Further to this, there are glaring issues with nearly every design put forward from a cycling perspective. Due to the number of junctions being looked at we do not have the resource to provide a detailed analysis of each proposal, but obvious issues will be raised here.

  • The use of shared pedestrian and cycle paths. Over the past few years the council seem to reverted to using these instead of providing separation between cyclists and pedestrians. Newcastle council need to cease with the use of shared space on future design and start designing separated facilities again. As these junctions have plenty of space available, separation of cycling walking needs to be implemented.
  • Two stage crossings. These are mostly being implemented on fairly narrow islands and require four roughly 90 degree turns to use. For cyclists in such confined spaces this is a difficult manoeuvre, especially if the crossing is being used by pedestrians at the same time, and a source of conflict and discomfort for all. For both pedestrians and cyclists this also means that cyclists are left in the middle of road waiting for the second set of light to change surrounded by dangerous and polluting moving motor traffic. The only reason these crossings are used is to control motor traffic flows, normally to increase capacity. Once again the council must stop using this type of crossing and instead use single stage crossings for both cyclists and pedestrians.
  • Extra long two stage crossings – In addition to the issues raised with two stage crossings, some of the crossings have a fairly large distance between each of crossings, this is key indicator that cyclists and pedestrians are being seen as second class users of the highway network, to allow more time and space for motorists.
  • Using Toucan crossings. Just as shared space is an issue, at crossings separate cycle and pedestrian crossings should be provided. The needs of the users for using a crossing are different, due to the space requirements of pedestrians and cyclist being different. Therefore toucans are little more than fudge in an attempt to provide some level of cycling connectivity, that a well designed separated cycle and pedestrian crossings can address much better.
  • Omitting cycle infrastructure altogether – On one scheme cycling provision is omitted completely, in others it is missing in parts to varying degrees. If motor traffic levels are high enough on any of these schemes to warrant these type of scheme (motor traffic capacity increases), then they also should require that cyclists are given separate protected space across the entirety of the scheme.

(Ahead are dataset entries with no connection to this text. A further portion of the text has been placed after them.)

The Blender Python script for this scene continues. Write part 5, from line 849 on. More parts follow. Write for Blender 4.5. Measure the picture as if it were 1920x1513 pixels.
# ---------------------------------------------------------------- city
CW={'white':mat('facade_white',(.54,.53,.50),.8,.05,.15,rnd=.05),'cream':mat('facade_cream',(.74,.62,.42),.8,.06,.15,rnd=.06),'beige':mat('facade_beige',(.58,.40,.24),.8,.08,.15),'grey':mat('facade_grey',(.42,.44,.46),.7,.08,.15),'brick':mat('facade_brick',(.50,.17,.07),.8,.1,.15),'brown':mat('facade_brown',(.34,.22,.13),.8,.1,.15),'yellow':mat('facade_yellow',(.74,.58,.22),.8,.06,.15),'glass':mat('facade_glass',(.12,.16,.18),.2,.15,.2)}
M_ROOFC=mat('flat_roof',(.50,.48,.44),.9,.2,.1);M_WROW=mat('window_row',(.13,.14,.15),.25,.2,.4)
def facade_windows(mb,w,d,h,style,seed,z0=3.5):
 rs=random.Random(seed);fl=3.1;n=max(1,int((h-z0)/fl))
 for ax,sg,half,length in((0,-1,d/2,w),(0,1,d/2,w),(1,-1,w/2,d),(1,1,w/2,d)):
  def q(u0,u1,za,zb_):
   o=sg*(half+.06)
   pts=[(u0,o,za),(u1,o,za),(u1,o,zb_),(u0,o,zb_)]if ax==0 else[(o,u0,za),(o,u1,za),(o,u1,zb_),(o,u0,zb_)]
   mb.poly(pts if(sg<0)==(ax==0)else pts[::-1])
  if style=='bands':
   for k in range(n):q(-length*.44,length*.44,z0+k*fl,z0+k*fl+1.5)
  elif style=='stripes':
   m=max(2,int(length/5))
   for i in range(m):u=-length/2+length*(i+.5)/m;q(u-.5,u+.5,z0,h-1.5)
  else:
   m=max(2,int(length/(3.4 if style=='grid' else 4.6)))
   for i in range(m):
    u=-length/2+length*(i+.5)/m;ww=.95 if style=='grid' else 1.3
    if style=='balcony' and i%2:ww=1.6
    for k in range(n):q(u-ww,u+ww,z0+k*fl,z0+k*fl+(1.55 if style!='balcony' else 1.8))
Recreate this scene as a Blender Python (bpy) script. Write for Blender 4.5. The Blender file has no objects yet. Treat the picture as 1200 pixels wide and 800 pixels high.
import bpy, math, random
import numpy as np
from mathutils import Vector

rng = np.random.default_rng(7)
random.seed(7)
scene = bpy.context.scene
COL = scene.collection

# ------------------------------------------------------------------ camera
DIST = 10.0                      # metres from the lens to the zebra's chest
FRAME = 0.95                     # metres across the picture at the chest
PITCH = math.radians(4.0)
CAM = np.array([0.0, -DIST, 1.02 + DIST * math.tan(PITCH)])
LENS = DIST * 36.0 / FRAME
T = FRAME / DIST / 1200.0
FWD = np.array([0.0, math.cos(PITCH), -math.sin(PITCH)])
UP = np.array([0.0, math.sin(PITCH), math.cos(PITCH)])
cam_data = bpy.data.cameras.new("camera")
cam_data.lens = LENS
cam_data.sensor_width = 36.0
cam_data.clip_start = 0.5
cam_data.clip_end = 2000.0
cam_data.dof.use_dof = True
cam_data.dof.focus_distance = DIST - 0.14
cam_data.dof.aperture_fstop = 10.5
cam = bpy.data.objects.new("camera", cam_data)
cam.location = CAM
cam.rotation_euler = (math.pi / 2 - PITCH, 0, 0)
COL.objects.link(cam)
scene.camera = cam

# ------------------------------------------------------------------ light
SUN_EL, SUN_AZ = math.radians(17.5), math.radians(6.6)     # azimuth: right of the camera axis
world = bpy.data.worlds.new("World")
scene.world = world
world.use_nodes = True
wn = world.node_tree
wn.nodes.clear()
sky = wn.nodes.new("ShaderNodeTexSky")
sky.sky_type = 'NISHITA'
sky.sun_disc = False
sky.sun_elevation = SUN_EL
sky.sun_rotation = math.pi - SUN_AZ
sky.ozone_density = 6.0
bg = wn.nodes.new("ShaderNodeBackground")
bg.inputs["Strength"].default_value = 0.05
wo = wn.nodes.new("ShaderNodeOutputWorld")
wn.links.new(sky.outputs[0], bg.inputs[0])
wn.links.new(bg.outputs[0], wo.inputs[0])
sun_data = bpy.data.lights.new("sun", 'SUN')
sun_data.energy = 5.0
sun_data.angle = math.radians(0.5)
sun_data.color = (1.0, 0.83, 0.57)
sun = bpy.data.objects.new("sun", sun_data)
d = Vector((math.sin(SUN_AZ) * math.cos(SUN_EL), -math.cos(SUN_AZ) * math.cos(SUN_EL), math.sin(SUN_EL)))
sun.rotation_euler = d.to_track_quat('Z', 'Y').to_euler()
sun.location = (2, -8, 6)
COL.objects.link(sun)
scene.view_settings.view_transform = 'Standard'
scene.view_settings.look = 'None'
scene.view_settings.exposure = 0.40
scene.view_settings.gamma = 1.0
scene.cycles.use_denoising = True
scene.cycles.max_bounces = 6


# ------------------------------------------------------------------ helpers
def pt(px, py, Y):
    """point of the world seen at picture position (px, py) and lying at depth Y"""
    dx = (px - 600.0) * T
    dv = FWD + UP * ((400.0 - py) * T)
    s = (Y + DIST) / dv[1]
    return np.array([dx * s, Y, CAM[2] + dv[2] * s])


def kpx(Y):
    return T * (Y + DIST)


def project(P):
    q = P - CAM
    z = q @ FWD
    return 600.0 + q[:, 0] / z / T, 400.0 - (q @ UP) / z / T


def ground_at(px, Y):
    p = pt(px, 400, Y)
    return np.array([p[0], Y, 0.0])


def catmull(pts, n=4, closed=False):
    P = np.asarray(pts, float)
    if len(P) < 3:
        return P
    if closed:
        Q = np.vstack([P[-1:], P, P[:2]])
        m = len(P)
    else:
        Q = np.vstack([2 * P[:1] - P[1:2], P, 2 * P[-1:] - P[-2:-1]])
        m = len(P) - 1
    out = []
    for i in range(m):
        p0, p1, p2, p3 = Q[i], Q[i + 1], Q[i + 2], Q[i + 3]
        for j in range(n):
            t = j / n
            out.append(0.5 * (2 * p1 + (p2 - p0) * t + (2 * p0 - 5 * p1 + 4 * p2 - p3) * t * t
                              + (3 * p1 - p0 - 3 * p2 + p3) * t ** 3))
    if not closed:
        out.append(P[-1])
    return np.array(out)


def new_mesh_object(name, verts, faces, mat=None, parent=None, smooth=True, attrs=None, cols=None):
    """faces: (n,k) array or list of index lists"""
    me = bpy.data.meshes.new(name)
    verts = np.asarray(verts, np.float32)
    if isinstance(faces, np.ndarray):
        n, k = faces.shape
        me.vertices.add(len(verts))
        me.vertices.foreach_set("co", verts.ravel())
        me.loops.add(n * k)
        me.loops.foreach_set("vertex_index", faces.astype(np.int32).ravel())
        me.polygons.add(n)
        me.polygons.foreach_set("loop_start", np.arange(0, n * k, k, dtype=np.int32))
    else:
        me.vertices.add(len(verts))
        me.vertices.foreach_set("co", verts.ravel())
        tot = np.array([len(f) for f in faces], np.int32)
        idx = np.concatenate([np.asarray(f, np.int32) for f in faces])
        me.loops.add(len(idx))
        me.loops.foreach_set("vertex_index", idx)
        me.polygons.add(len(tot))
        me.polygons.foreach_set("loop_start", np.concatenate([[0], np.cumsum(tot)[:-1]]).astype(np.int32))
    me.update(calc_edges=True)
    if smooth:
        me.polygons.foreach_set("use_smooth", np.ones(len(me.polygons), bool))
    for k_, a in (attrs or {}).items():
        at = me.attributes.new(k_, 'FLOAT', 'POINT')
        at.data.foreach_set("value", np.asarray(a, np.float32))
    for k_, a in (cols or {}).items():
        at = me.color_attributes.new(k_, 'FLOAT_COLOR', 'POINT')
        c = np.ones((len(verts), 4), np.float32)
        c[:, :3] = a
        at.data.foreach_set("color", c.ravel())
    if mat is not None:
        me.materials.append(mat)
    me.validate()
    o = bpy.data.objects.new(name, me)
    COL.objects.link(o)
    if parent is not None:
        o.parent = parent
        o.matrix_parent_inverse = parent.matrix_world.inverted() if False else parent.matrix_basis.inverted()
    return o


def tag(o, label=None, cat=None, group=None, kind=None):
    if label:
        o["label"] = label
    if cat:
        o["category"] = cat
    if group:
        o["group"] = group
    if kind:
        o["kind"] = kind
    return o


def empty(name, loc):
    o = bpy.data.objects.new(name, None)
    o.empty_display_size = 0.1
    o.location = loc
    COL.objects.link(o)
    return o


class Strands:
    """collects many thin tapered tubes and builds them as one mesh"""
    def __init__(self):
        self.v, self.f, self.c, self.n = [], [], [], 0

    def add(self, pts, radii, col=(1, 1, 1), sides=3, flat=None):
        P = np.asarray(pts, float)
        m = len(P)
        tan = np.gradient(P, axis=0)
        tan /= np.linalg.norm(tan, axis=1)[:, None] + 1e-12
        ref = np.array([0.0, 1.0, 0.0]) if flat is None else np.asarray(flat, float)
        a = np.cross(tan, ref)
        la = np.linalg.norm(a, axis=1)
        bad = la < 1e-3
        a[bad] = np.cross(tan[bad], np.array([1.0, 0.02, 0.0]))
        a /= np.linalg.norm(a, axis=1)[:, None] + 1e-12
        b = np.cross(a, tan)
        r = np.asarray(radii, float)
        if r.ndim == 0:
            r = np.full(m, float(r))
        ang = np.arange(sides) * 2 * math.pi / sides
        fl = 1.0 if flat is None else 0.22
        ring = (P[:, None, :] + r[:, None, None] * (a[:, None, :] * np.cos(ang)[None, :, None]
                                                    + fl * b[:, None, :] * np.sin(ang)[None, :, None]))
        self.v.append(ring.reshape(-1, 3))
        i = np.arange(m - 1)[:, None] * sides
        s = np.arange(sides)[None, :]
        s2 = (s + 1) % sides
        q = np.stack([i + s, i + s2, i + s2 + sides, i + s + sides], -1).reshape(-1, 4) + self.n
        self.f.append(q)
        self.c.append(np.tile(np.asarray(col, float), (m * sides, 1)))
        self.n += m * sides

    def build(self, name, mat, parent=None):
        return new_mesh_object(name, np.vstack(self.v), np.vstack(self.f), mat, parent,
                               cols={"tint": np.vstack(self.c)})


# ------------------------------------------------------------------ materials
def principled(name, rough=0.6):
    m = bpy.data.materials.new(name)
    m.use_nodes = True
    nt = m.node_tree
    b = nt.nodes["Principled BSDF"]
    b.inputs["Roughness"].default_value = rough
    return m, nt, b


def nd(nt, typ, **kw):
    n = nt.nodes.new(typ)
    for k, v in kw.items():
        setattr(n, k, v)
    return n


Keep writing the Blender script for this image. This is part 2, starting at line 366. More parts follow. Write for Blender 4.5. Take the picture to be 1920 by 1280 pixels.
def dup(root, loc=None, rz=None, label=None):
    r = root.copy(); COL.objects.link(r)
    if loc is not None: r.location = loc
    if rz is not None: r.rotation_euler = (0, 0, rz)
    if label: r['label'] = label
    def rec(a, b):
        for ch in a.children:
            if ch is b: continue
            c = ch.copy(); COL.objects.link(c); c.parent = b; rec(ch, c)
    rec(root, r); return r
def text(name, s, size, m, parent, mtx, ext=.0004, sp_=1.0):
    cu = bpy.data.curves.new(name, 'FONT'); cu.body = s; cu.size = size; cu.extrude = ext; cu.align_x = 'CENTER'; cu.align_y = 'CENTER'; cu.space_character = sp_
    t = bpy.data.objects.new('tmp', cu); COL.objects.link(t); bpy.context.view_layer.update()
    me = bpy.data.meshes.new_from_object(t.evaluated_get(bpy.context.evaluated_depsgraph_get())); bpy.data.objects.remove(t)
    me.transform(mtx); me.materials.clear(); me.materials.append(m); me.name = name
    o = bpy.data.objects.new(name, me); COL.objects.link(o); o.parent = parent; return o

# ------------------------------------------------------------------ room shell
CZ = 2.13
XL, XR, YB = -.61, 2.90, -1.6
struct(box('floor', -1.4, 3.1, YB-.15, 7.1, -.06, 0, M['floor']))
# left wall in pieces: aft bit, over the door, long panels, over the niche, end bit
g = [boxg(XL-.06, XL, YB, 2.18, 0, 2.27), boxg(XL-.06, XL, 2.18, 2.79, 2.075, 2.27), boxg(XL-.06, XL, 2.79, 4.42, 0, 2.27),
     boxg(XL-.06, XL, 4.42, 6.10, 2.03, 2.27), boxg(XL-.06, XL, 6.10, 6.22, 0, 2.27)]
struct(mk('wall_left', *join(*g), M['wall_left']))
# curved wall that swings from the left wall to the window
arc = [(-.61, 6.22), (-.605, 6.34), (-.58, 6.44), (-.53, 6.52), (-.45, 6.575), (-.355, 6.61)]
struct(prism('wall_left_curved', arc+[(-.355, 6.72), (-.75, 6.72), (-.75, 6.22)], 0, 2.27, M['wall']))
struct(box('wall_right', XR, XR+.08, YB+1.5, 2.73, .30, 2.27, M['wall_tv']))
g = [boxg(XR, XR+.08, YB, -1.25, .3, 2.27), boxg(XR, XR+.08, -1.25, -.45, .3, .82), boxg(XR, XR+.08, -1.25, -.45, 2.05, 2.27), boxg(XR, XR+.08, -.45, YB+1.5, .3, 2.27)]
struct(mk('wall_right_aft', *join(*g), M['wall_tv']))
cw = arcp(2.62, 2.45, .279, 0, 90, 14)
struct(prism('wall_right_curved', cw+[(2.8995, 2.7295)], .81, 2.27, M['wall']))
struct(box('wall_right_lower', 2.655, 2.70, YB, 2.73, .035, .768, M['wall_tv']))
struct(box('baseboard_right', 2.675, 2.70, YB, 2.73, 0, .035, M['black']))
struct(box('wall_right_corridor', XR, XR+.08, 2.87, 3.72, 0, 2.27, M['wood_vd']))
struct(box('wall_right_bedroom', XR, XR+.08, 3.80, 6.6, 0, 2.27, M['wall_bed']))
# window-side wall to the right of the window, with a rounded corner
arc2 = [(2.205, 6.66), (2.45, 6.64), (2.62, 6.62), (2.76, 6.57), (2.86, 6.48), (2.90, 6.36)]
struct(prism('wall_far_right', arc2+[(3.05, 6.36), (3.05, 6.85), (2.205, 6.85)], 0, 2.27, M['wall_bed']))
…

  • On the Ponteland – Harehill scheme there are obvious issues in the design. One that sees cyclists on an access road, diverted to a short section of cycle path, to then stop at a give way marking to turn into the carriageway. (Image 1 – below). The Ponteland – Springfield junction has a similar design that also seems like is is needlessly send cycling on a longer journey for no reason. A much better design can be created if the needs of cyclists are truly considered and the priorities are adjusted for these schemes.
    A second sees a very short section of cycleway ends with a give way marking. This is an issue for both the short section of cycleway and the expectation that cyclists ride with motor traffic on this section of Ponteland road, that is very busy and fast with motor traffic. Image attached of this too (Image 2 – below). It is not clear why such short sections of cycleway are being designed alongside shared paths that then just end with a give way.
    In total every provision for cycling on this one scheme (Ponteland – Harehill) seems like an attempt at just trying to make cyclists experience through this junction a horrific one.
Image 1 – Ponteland Road – Harehill, Odd cycle detour to giveway
Image 2 – Ponteland Road – Harehill, Short shared path to short cycleway to giveway.

To summarise, the proposals as put forward are shocking. They will only seek to further reinforce the idea that driving has priority and will undermine any desire for the council to tackle poor air quality and the climate emergency. We recommend that all these schemes scrapped and new design put forward that focussing on enabling and prioritising cycling and walking over motor transport capacity.